Whilst of course the Defendants deny that the Snoop Dogg Projections and Sales Representations were made in the terms alleged by the Second Claimant, it cannot seriously be argued on behalf of the Defendants that, if they were made, they were true. It is obvious that if, as I find to be the case, the Defendants represented that they were achieving sales that were in fact being achieved by a third party, that was untrue. It must equally be untrue that the Defendants would have made the projected profits on the back of such sales since no such sales were being made.
I turn to consider whether the Second Claimant shows no real prospect of the Defendants resisting a finding that such statements were made fraudulently. This of course has to be assessed in the context of my finding that there is no real prospect of showing that the statements were in fact true. It must follow from my analysis of the evidence above that the assertion that the Second Claimant knew that projections related to sales by a third party was itself untrue. However, it is necessary to be cautious in drawing the conclusion that, just because a party may have told a lie about the true nature of a document, that that lie was dishonest and intended to defraud the person to whom it is made.
The Defendants’ skeleton argument says that, even if the statements were untrue, they were not made dishonestly - see paragraph 82(5) cited above. I bear in mind the caution to be exercised in concluding that a party has no real prospect of success in resisting a finding of dishonesty, as expressed powerfully by Sir Igor Judge PQBD in Wrexham Association Football Club Ltd v Crucialmove Ltd cited above. But in this case, I am satisfied that the only proper inference that can be drawn is that the lies in the Snoop Dogg Projections and Sales Representations were made dishonestly by Mr and Mrs Anderson and that they have no real prospect of defending that allegation for the following reasons:
The natural consequence of giving figures for sales and profit projections in the context of organising the tour was that the person to whom they were given would believe them to be a true representation of the position relating to the tour and would be more disposed to invest in the tour in consequence.
The Defendants were looking for further payments of money by the Second Claimant when the representations were made;
Any person in the position of Mr and Mrs Anderson must have realised that the provision of such figures would have made it more likely that the Second Claimant would continue to invest in the tour; indeed, as Mr Anderson makes clear at paragraph 52 of his statement, the representations were made with the purpose of ensuring that the Second Claimant honoured its existing contractual obligation to pay money to the Defendants.
By the objective standards of ordinary people, it is clearly dishonest to state something to be the case which is not in fact so in circumstances where the person to whom the statement is made is likely to invest money in consequence of the statement. Conversely, the consequence of my finding that the Defendants have no real prospect of showing that they communicated the true nature of the Snoop Dogg Projections and Sales Representations is that they have no real prospect of showing that they were honest in their dealings with the Second Claimant, since an honest person would have made the true nature of the material clear.
There is clear evidence that the Second Claimant was induced to make payments by the Snoop Dogg Projections and Sales Representations.

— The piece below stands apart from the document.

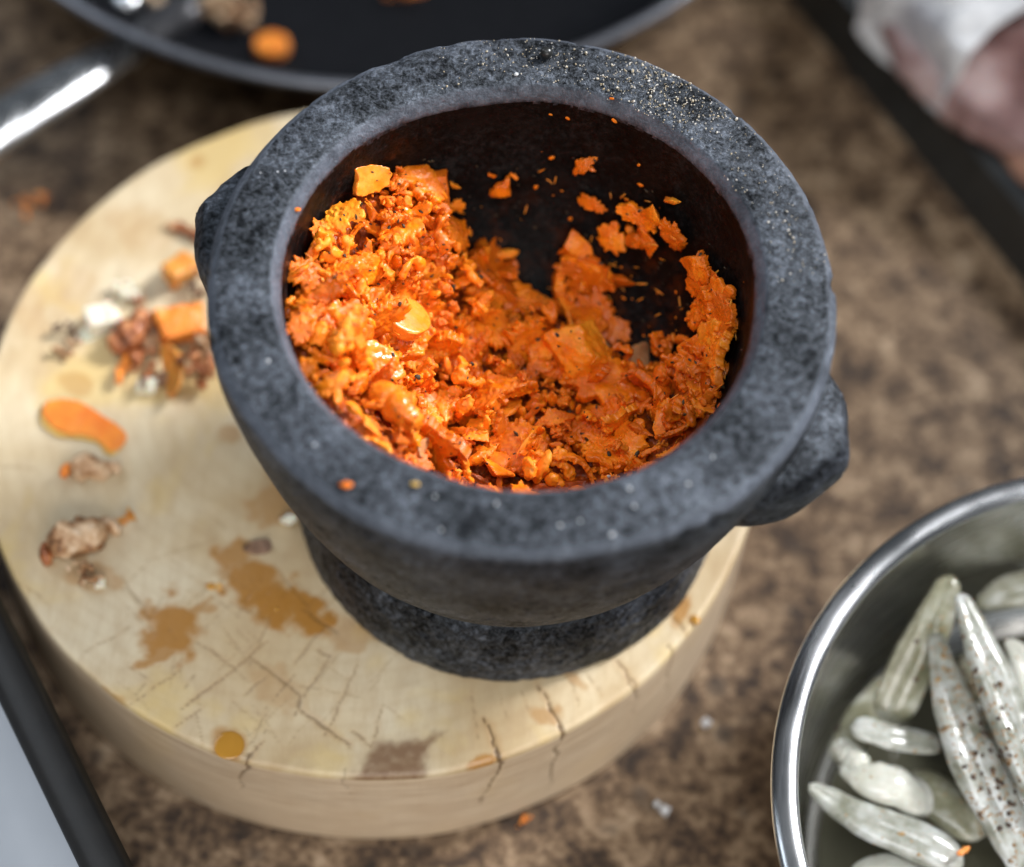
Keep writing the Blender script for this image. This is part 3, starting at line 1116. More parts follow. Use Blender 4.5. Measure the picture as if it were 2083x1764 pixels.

Given the dealings between the parties, the natural inference from the lies in the Snoop Dogg Projections and Sales Representation is that they were made in order to encourage the Second Claimant to make payments to the Defendants;
I have mentioned above the passage at paragraph 52 of Mr Anderson’s statement. That is the clearest evidence that the representations were intended to have this effect.
I accept that other material (including other statements by the Defendants) may have influenced the decision making of the Second Claimant. I have dealt above in the context of the claim of the First Claimant’s application with the argument that, where other factors are at play in a person’s mind, the court must look at whether the particular representations with which the court is concerned can be said to be causative of the actions of the representee. However, I see no real prospect of the Defendants showing that the Snoop Dogg Projections and Sales Representations failed to play, in Arden LJ’s words, “a real and substantial part” in the decision of the Second Claimant to advance further monies. I repeat the point made at paragraph 90 above that the mere fact that many representations may have been acting on the mind of the representee does not blunt the effect of any particular representation; if anything, a whole series of representations as to the success of a project is likely to make the representation more influential on the mind.

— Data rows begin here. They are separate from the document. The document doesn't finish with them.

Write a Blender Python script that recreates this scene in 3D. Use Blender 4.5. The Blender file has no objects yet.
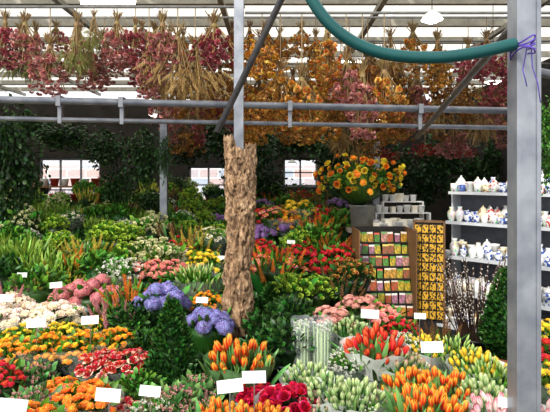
import bpy, math, random
import numpy as np
from mathutils import Matrix, Vector, noise
random.seed(7); rng=np.random.RandomState(7)
H=1.8; FP=500.0; HY=175.0
S=bpy.context.scene
COL=S.collection
def X(px,Y): return (px-275.0)/FP*Y
def Z(py,Y): return H-(py-HY)/FP*Y
def P(px,py,Y): return (X(px,Y),Y,Z(py,Y))
# ---------------------------------------------------------------- materials
MATS={}
def nt(name):
    m=bpy.data.materials.new(name); m.use_nodes=True
    t=m.node_tree; b=t.nodes['Principled BSDF']; return m,t,b
def mix(t,fac,a,b,bt='MIX'):
    n=t.nodes.new('ShaderNodeMix'); n.data_type='RGBA'; n.blend_type=bt
    for sock,v in ((n.inputs[0],fac),(n.inputs[6],a),(n.inputs[7],b)):
        if hasattr(v,'links'): t.links.new(v,sock)
        else: sock.default_value = v if isinstance(v,(int,float)) else (*v,1)
    return n.outputs[2]
def petal(name,ca,cb,hv=.03,vv=.5,rough=.55,bias=1.0,cc=None):
    if name in MATS: return MATS[name]
    m,t,b=nt(name)
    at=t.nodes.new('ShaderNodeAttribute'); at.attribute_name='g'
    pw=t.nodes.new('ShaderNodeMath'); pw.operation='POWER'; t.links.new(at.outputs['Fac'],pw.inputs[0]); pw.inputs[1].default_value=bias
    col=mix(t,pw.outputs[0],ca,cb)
    geo=t.nodes.new('ShaderNodeNewGeometry'); oi=t.nodes.new('ShaderNodeObjectInfo')
    if cc is not None:
        gt=t.nodes.new('ShaderNodeMath'); gt.operation='GREATER_THAN'; gt.inputs[1].default_value=.66
        t.links.new(geo.outputs['Random Per Island'],gt.inputs[0])
        col=mix(t,gt.outputs[0],col,cc)
    ad=t.nodes.new('ShaderNodeMath'); ad.operation='ADD'
    t.links.new(geo.outputs['Random Per Island'],ad.inputs[0]); t.links.new(oi.outputs['Random'],ad.inputs[1])
    fr=t.nodes.new('ShaderNodeMath'); fr.operation='FRACT'; t.links.new(ad.outputs[0],fr.inputs[0])
    hs=t.nodes.new('ShaderNodeHueSaturation')
    r1=t.nodes.new('ShaderNodeMapRange'); r1.inputs[3].default_value=.5-hv; r1.inputs[4].default_value=.5+hv
    r2=t.nodes.new('ShaderNodeMapRange'); r2.inputs[3].default_value=1-vv*.6; r2.inputs[4].default_value=1+vv*.5
    t.links.new(fr.outputs[0],r1.inputs[0]); t.links.new(geo.outputs['Random Per Island'],r2.inputs[0])
    t.links.new(r1.outputs[0],hs.inputs['Hue']); t.links.new(r2.outputs[0],hs.inputs['Value'])
    t.links.new(col,hs.inputs['Color']); t.links.new(hs.outputs[0],b.inputs['Base Color'])
    b.inputs['Roughness'].default_value=rough
    MATS[name]=m; return m
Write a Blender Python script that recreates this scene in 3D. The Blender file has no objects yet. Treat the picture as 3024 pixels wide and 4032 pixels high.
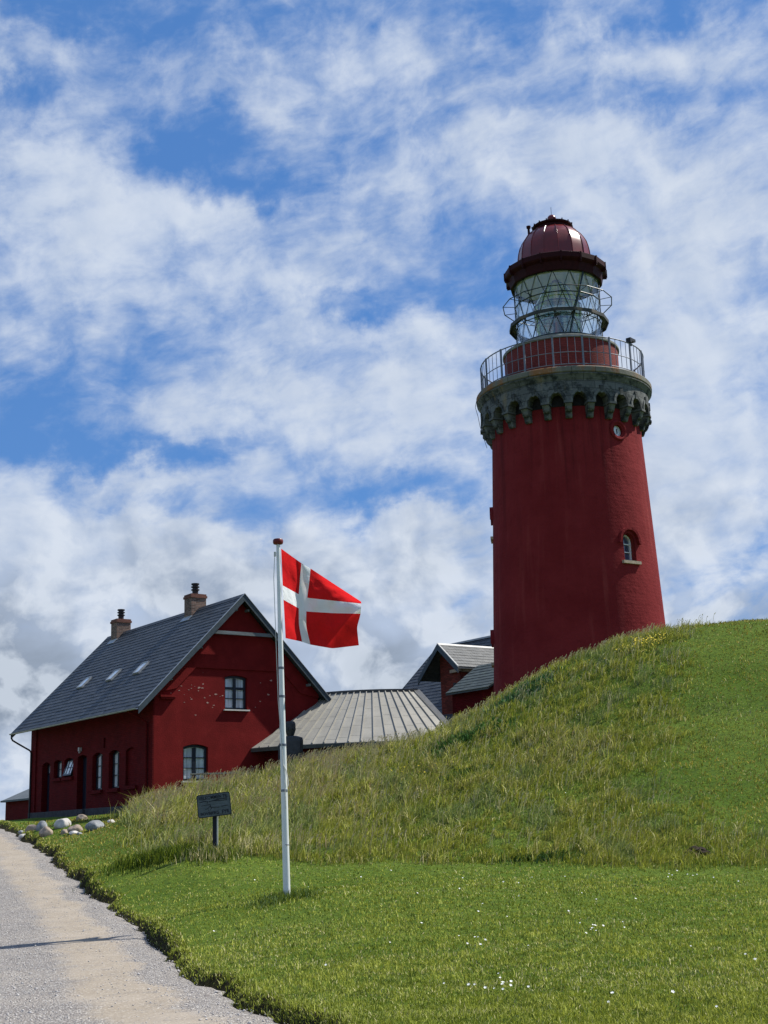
import bpy, bmesh, math, random
import numpy as np
from mathutils import Vector, Matrix, noise as mnoise
random.seed(7); rng=np.random.default_rng(11)
S=bpy.context.scene; COL=S.collection
rad=math.radians

# ------------------------------------------------------------------ camera
cam=bpy.data.cameras.new('camera'); camo=bpy.data.objects.new('camera',cam); COL.objects.link(camo)
cam.sensor_fit='VERTICAL'; cam.sensor_height=36; cam.sensor_width=27; cam.lens=36*5200/4032
cam.clip_start=.1; cam.clip_end=2000
camo.matrix_world=Matrix.Translation((0,0,1.6))@Matrix.Rotation(rad(103.5),4,'X')@Matrix.Rotation(rad(-1.84),4,'Z')
S.camera=camo

# ------------------------------------------------------------------ light
SUN_AZ=69; SUN_EL=50.5
sd=Vector((math.sin(rad(SUN_AZ))*math.cos(rad(SUN_EL)),math.cos(rad(SUN_AZ))*math.cos(rad(SUN_EL)),math.sin(rad(SUN_EL))))
sun=bpy.data.lights.new('sun','SUN'); sun.energy=5.0; sun.angle=rad(.5); sun.color=(1,.955,.87)
suno=bpy.data.objects.new('sun',sun); COL.objects.link(suno); suno.rotation_euler=sd.to_track_quat('Z','Y').to_euler()
S.view_settings.view_transform='Standard'; S.view_settings.look='None'; S.view_settings.gamma=1; S.view_settings.exposure=.35
S.view_settings.use_curve_mapping=False

class NT:
    def __init__(s,nt): s.nt=nt
    def n(s,t,**k):
        nd=s.nt.nodes.new(t)
        for a,b in k.items():
            if a=='ins':
                for i,v in b.items():
                    if isinstance(v,bpy.types.NodeSocket): s.nt.links.new(v,nd.inputs[i])
                    else: nd.inputs[i].default_value=v
            else: setattr(nd,a,b)
        return nd
    def m(s,op,a,b=None,c=None,clamp=False):
        nd=s.nt.nodes.new('ShaderNodeMath'); nd.operation=op; nd.use_clamp=clamp
        for i,v in enumerate((a,b,c)):
            if v is None: continue
            if isinstance(v,bpy.types.NodeSocket): s.nt.links.new(v,nd.inputs[i])
            else: nd.inputs[i].default_value=v
        return nd.outputs[0]
    def vm(s,op,a,b=None):
        nd=s.nt.nodes.new('ShaderNodeVectorMath'); nd.operation=op
        for i,v in enumerate((a,b)):
            if v is None: continue
            if isinstance(v,bpy.types.NodeSocket): s.nt.links.new(v,nd.inputs[i])
            else: nd.inputs[i].default_value=v
        return nd
    def mix(s,f,a,b,blend='MIX'):
        nd=s.nt.nodes.new('ShaderNodeMix'); nd.data_type='RGBA'; nd.blend_type=blend
        for i,v in ((0,f),(6,a),(7,b)):
            if isinstance(v,bpy.types.NodeSocket): s.nt.links.new(v,nd.inputs[i])
            else: nd.inputs[i].default_value=v if i==0 else (tuple(v)+(1,))[:4]
        return nd.outputs[2]
    def step(s,v,a,b):
        nd=s.nt.nodes.new('ShaderNodeMapRange'); nd.interpolation_type='SMOOTHSTEP'
        s.nt.links.new(v,nd.inputs[0]); nd.inputs[1].default_value=a; nd.inputs[2].default_value=b
        return nd.outputs[0]
    def noise(s,vec,scale,detail=4,rough=.5,dist=0):
        return s.n('ShaderNodeTexNoise',ins={'Vector':vec,'Scale':scale,'Detail':detail,'Roughness':rough,'Distortion':dist})
    def link(s,a,b): s.nt.links.new(a,b)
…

It is further a striking feature of this case that the Snoop Dogg Projections and Sales Representations are alleged to have induced not only payments pursuant to the contract relating to that particular tour but other payments unrelated to Snoop Dogg. That necessarily makes the inducement more remote from the payments that were made. But I do not see that it means that the court should conclude that they were no longer effective inducements. Again, the effect of a series of inducements is likely to be cumulative. A representation that tickets for one event are selling well is inevitably going to lead the investor to think that the representor is operating a business model that is worth investing in. That was the purpose of the representations and it was their natural effect, both in respect of inducing investment in the Snoop Dogg tour and in inducing the Second Claimant to invest in later tours.

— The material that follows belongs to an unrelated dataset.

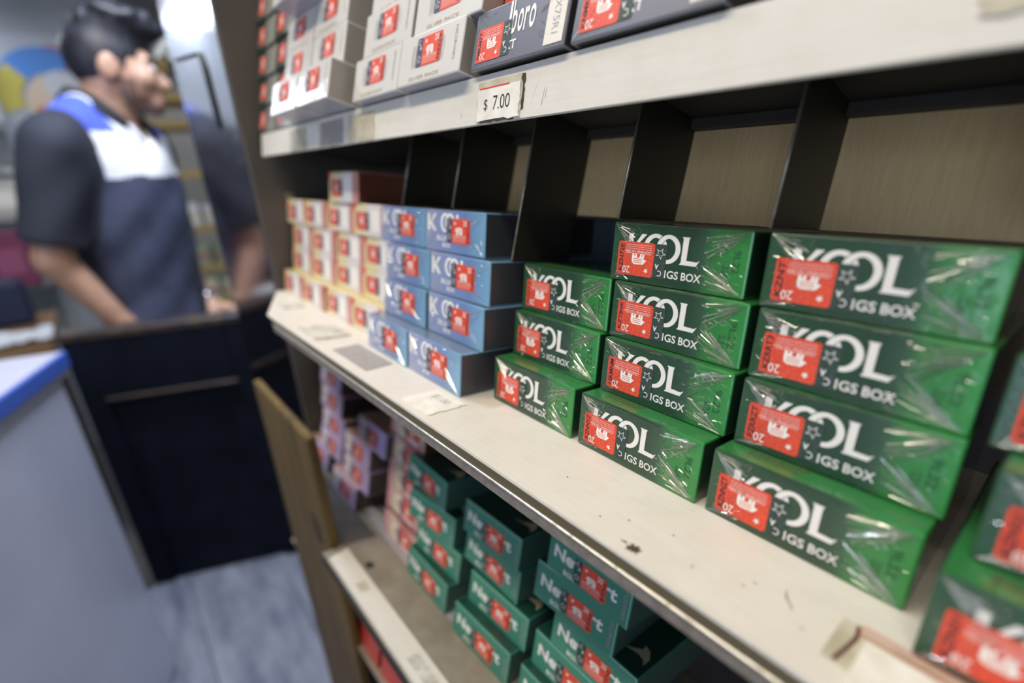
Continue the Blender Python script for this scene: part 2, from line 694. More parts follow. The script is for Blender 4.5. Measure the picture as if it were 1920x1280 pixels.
def lettering_teal():
    p = Print()
    p.text('Newport', 4.4, 7.0, 47, 16.4, 0, -.15, .03)
    p.text('BOX', 12.6, 2.8, 20.6, 5.6, 0, -.15, .02)
    p.text('7G09082', 50.6, 3.6, 52.8, 19.2, 1, -.13, 0, 3)
    p.rect(.5, 22.0, 54.5, 22.55, 2, -.12)  # painted highlight where the top and right bevels catch light
    p.rect(54.1, .5, 54.5, 22.0, 2, -.12)
    return p.mesh([INK_W, INK_Y, mat('mint_highlight', (.30, .58, .46), .4)])


def swoosh_mesh():
    """pale tick on the wide top face"""
    pts = [(34, 11.5), (41, 14.0), (45.5, 18), (45, 21.5), (48.5, 20), (51.5, 15), (51.5, 9), (49.5, 12.5), (46, 13.5), (40, 12.5)]
    me = bpy.data.meshes.new('swoosh')
    me.from_pydata([(x * MM, y * MM, (PH + .02) * MM) for x, y in pts], [], [tuple(range(len(pts)))])
    me.materials.append(mat('pale_gold_ink', (.62, .56, .40), .5))
    return me


def lettering_white():
    p = Print()
    p.text('SILVER PACK', 11.8, 1.6, 39.2, 3.3, 0, -.15, .01)
    for x in (13.4, 15.4, 39.8):
        p.ring(x, 12.4, .95, 5.2, .28, 1, -.15, 24)
    p.text('CBW8Z203', 48.6, 5.6, 50.4, 19.8, 1, -.13, 0, 1)
    return p.mesh([INK_T, INK_Y])


def lettering_char():
    p = Print()
    v = [('Mar', 4.0, 9.9, 17.6, 15.4), ('l', 22.3, 9.9, 23.6, 22.3), ('b', 24.3, 9.9, 27.2, 22.3), ('o', 28.0, 9.9, 30.9, 18.2), ('r', 31.6, 9.9, 34.0, 18.2), ('o', 34.5, 9.9, 37.8, 18.2)]
    for t, a, b, c, d in v:
        p.text(t, a, b, c, d, 0, -.15, .012)
    p.text('NXT', 18.6, 4.3, 28.6, 7.7, 0, -.15, .02)
    return p.mesh([INK_W])


def sticker_char():
    p = Print()
    p.rect(44.6, 1.8, 54.0, 22.0, 0, -.2)
    p.text('46X75R1', 48.0, 5.0, 51.2, 20.4, 1, -.25, 0, 3)
    return p.mesh([mat('paper_strip', (.72, .68, .60), .7), INK_Y])


def lettering_cream():
    p = Print()
    p.rect(0.9, 20.6, 26, 22.0, 1, -.14)
    p.poly([(1.2, 15.5), (7, 22.2), (1.2, 22.2)], 0, -.16)
    p.rect(30.5, 4.0, 44.5, 19.0, 2, -.15, 1.5)
    return p.mesh([INK_R, CREAM_T, INK_W])


def lettering_rose():
    p = Print()
    p.ring(22, 11, 10, 8, 4, 0, -.15, 24)
    p.rect(30, 2, 52, 6, 0, -.15)
    return p.mesh([CREAM_F])


def lettering_lilac():
    p = Print()
    p.rect(2, 15.5, 18, 20.5, 0, -.15, 1.)
    p.ring(10, 9, 4, 4, 4, 0, -.15, 20)
    return p.mesh([INK_W])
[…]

The further argument advanced by the Defendants is that, since the monies invested by the Second Claimant were monies that it was contractually liable to pay, a representation between the making of the contract and the making of the payment cannot be operative on the mind of the representee because the payment is made pursuant to a contractual liability rather than pursuant to the inducement. If this is said to be a proposition of law, no authority has been advanced in support of it. I do not accept it to be accurate. It runs contrary to the proposition in The Chevron North America cited above that whether an inducement is operative is not a question of what would have happened in a counter factual situation but rather whether it in fact acted on the mind of the representee. On the other hand, if the Defendants’ proposition is that it has a real prospect of success of showing that the payments would in fact have been made in any event because of the Second Claimant’s contractual liabilities, I do not accept this to be the case. The decision to make payments was for reasons identified above clearly a consequence in part of the representations. There is no prospect of the Defendants showing that the representations were not operative in the Second Claimant making those decisions.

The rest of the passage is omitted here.